The State Appellee argues that California has a compelling interest in maintaining neutrality toward religion. As Parent Plaintiffs emphasize, however, the Carson II line of cases soundly rejects the premise that a state has a compelling interest in being more protective of anti-establishment interests than the federal constitution itself requires. See Trinity Lutheran, 582 U.S. at 466, 137 S.Ct. 2012 (concluding that "Missouri's policy preference for skating as far as possible from religious establishment concerns" did not constitute a compelling interest); Espinoza, 591 U.S. at 484-85, 140 S.Ct. 2246 ("Montana's interest in separating church and State 'more fiercely' than the Federal Constitution" " 'cannot qualify as compelling' in the face of the infringement of free exercise here.") (citations omitted); Carson II, 596 U.S. at 781, 142 S.Ct. 1987.
The State Appellee contends that the nonsectarian requirement is necessary to avoid a violation of the federal constitution, highlighting that the prospect of a religious entity serving in the NPS role gives rise to Establishment Clause questions distinct from those posed by the programs at issue in Trinity Lutheran, Espinoza, and Carson II. It is true that if religious schools become eligible to become certified NPSs, the funds that they will receive must be expended on State-directed and State-supervised education and services specified in the LEA-developed IEP to benefit the eligible child whose family has chosen the State's free public education. As such, public placement of students in, and extensive supervision of, religious NPSs distinguishes this case from the programs at issue in Espinoza and Carson II. See Carson II, 596 U.S. at 787, 142 S.Ct. 1987 (observing that government scrutiny of "whether and how a religious school pursues its educational mission" would "raise serious concerns about state entanglement with religion").
We note that no party has argued that NPSs are state actors. Cf. Drummond ex rel. State v. Okla. Statewide Virtual Charter Sch. Bd., — P.3d —, 2024 WL 3155937 (Okla. 2024).
Parent Plaintiffs respond by highlighting the State Appellee's failure to grapple with the Supreme Court's decision in Kennedy v. Bremerton School District, which held that "the Establishment Clause must be interpreted by 'reference to historical practices and understandings.' " 597 U.S. at 535, 142 S.Ct. 2407(quoting Town of Greece v. Galloway, 572 U.S. 565, 576, 134 S.Ct. 1811, 188 L.Ed.2d 835 (2014)). We have indeed previously observed that in light of its methodological mandate, Kennedy "has called into doubt much of our Establishment Clause case law." Sabra v. Maricopa Cnty. Comm. Coll.

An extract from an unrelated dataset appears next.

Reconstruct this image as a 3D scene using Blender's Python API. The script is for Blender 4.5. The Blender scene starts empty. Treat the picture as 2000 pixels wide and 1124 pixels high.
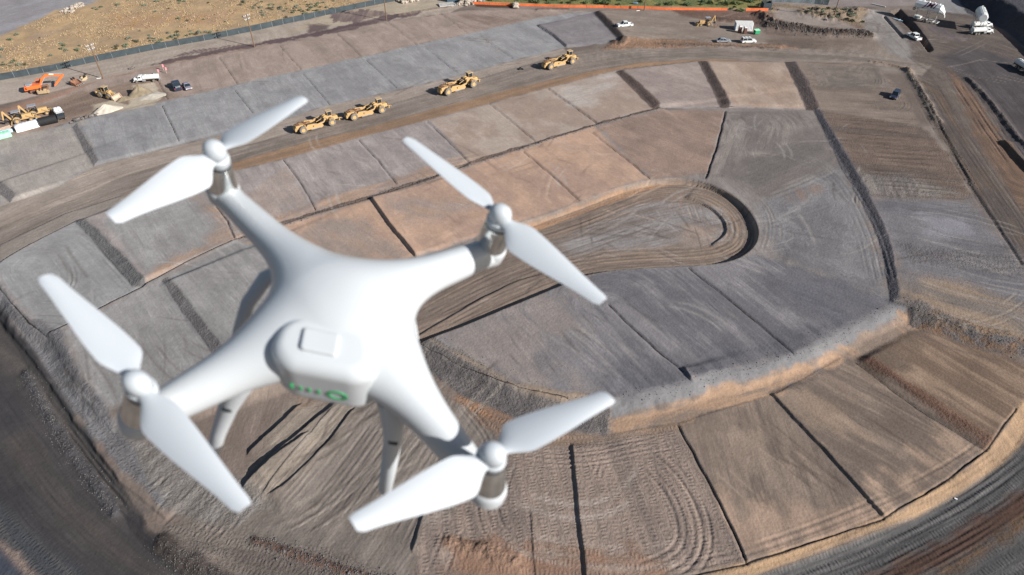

Dist., 44 F.4th 867, 887 (9th Cir. 2022). We need not resolve whether the State Appellee has a compelling neutrality interest at stake, however, because the State Appellee has failed to show that California's nonsectarian requirement is narrowly tailored to serve that interest. Specifically, the State Appellee fails to address "by reference to historical practices and understandings," why the applicable federal regulations that govern religious entities performing government contracts are insufficient to address the State's neutrality concerns. Kennedy, 597 U.S. at 535, 142 S.Ct. 2407 (quotation marks and citation omitted); see 34 C.F.R. § 76.532 ("No State or subgrantee may use its grant or subgrant to pay for . . . [r]eligious worship, instruction, or proselytization."); 34 C.F.R. § 76.52(c)(1) (requiring religious entities who receive IDEA funding to offer any "worship, religious instruction, or proselytization" activities "separately in time or location from any programs or services funded by a subgrant" and specifying that "[a]ttendance or participation in any such explicitly religious activities by any beneficiaries of the programs and services supported by the subgrant must be voluntary"). The State Appellee does not present any historical analysis to support its position that California's nonsectarian requirement is narrowly tailored. See Kennedy, 597 U.S. at 536, 142 S.Ct. 2407 ("An analysis focused on original meaning and history, this Court has stressed, has long represented the rule rather than some 'exception' within the Court's Establishment Clause jurisprudence." (quotation marks and citation omitted)).
As such, even if the State Appellee could demonstrate a compelling interest in neutrality here, it has failed to demonstrate that the nonsectarian requirement is narrowly tailored to serve that interest. Thus, we conclude that the State Appellee fails to demonstrate that the nonsectarian requirement satisfies strict scrutiny.
IV. CONCLUSION
We affirm the district court's dismissal of School Plaintiffs' claims and the Loffmans' claims for lack of standing. We reverse the dismissal of the remaining plaintiffs' free exercise claims. Moreover, because the district court dismissed the equal protection claims as "predicated on the same theory of discrimination against religion as their Free Exercise Claims," we also reverse the dismissal of the equal protection claims and remand to the district court to consider the viability of these claims anew.
We likewise vacate the district court's denial of Plaintiffs' motion for preliminary injunction. Based upon its dismissal of the Plaintiffs' claims in their entirety, the district court found that "a fortiori, Plaintiffs have failed to make" the clear showing of entitlement to relief necessary to merit a preliminary injunction under Winter v. Natural Resources Defense Council, Inc., 555 U.S. 7, 22, 129 S.Ct. 365, 172 L.Ed.2d 249 (2008). "[B]ecause a preliminary injunction is an extraordinary remedy never awarded as of right, and the grant of a preliminary injunction is a matter committed to the discretion of the trial judge, we remand this case to the district court for consideration of all the Winter factors in the first instance." Epona, LLC v. County of Ventura, 876 F.3d 1214, 1227 (9th Cir. 2017) (internal quotation marks, alterations, and citations omitted).
AFFIRMED IN PART, REVERSED IN PART, VACATED IN PART, and REMANDED IN PART.
The parties shall bear their own costs on appeal.